Maybe it's the monitoring fatigue I have from trying out so many different services/systems prior to settling on Riemann+Graphite+VictorOps, but I don't really see the killer feature of OpsDash that would make me jump to it.
Not to deride the service, of course - it might be a fine product. It just seems like most of the other (modern) services available, if just a little bit more consolidated.
Looks awesome, Signed up for the beta and will give it a go with ~ 80 VMware VMs and a few bare metals boxes. I have been looking for something similar for the last year.
I just hope that
1.) it is easily extensible (as there is no way it will have an agent for all the software we run). Ideally the interface would be language agnostic (i.e. like nagios where the interface between the server and the checking code is just STDIN/STDOUT).
2.) The pricing model is reasonable once it goes out of production. We run a lot of single service VMs to isolate services. With management tools like Salt, it really makes it easy to mange, and a well tuned linux VM isn't that hungry on the RAM. It does mean that I can't afford to spend much on "per node" pricing. Especially the $10 per server per month that seems to be the norm.
3.) I hope there is a way to push stats into the dashboard from other processes.
If it were absolutely perfect in every other way, it would still have to be priced in a way that I could afford. I have no idea of how much it's going to be, and I can't put much effort into beta-testing without at least a rough estimate.

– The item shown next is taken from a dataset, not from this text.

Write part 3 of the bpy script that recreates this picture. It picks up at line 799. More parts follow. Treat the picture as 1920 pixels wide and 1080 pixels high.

Remember that it has to beat incumbent systems and open-source systems.
Seems a pretty cool project, but I prefer to have my monitoring service completely outside of the infrastructure I need to monitor; Who would alert me if everything goes down ?
Have a lightweight monitoring server inside your regular infrastructure dedicated to monitoring the monitoring service. Have the monitoring service on the other cloud watch everything else (Including your monitoring monitor)

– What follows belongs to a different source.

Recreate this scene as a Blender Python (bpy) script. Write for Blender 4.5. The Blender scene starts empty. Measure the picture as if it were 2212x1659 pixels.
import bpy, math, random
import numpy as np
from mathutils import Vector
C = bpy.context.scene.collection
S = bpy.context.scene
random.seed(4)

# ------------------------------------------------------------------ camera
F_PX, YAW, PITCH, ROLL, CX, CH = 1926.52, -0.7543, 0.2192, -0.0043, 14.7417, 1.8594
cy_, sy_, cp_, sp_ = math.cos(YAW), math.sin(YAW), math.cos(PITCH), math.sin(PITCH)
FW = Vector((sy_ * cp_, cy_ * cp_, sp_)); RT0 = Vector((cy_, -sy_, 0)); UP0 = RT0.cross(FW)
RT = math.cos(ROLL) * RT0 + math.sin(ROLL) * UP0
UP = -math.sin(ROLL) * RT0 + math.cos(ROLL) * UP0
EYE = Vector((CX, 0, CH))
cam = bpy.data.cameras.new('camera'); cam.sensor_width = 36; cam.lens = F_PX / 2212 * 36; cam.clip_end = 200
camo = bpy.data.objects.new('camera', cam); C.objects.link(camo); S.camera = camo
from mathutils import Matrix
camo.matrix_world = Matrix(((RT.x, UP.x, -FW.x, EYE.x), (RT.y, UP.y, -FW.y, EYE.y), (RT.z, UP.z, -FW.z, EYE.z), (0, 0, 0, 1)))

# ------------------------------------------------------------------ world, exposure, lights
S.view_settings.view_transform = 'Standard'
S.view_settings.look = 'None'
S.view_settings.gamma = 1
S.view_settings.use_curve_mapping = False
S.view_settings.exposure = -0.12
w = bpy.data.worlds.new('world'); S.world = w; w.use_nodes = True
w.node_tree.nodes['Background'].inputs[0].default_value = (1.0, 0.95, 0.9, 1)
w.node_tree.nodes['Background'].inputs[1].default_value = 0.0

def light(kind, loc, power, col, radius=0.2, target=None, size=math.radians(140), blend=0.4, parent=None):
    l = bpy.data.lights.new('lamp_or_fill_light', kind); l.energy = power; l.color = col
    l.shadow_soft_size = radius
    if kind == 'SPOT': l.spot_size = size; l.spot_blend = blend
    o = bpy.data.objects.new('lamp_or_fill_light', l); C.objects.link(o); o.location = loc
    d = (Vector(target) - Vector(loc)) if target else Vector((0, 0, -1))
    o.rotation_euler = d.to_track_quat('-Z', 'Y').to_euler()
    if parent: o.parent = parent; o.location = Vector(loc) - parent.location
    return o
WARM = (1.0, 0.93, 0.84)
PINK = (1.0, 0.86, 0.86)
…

The site looks good. I feel that the devops world is hungry for a _full_ replacement of graphite/zabbix/reimann, etc, but the pricing hasn't been appealing enough for the best tools.
Per-host pricing schemes punish large installations and engineers who've created services that run on small, horizontally scaling instances.
In the end most of us end up with some wacky combination of different services.
With that many servers, they should throw away the big friendly icons and just serve the labels. It's not like you couldn't recolour the labels to match and attach your number-of-alerts counter.